Negara tidak hadir, negara hanya sibuk bercitra, bahkan akan sibuk menjamu penjajah dalam pertemuan IMF. Anggaran untuk gempa saja minta rakyat menjarah, sementara untuk ajang pesta pora penjajah IMF tidak dianggap membebani anggaran.
Menyatakan bencana nasional saja ogah, rakyat anarkis karena tidak merasa aman dengan jaminan negara. Saat kondisi panik, semua merasa memiliki hal dan kepentingan untuk menyelamatkan diri sendiri. Negara telah pergi, menjauh dari urusan rakyat, dan hanya mendekat jika mau narik pajak dan kampanye pemilu.
Ya Allah, sungguh rezim ini seburuk buruk penguasa. Mereka membenci kami, begitu juga kami sangat membenci mereka. Mereka mengabaikan kami, kamipun melepaskan ketaatan dari maksiat yang mereka kerjakan.
Wahai Illahi Rabbi,
Dzat penguasa alam semesta, manusia, dan kehidupan.
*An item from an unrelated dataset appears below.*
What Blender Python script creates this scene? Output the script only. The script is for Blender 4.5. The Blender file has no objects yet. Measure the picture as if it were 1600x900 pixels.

Ampunilah dosa kami, ampunilah kedurhakaan kami, yang masih merasa menjadi Tuhan dengan mengabaikan syariat-Mu.
Ampuni kami, belum bisa menerapkan syariah-MU secara kaffah. Berilah kami kesabaran dan keikhlasan, dan janganlah Engkau turunkan ujian kepada kami diluar batas kesanggupan.
Hasbunallah Wani’mal wakil, ni’mal maula Wa ni’man Nashier.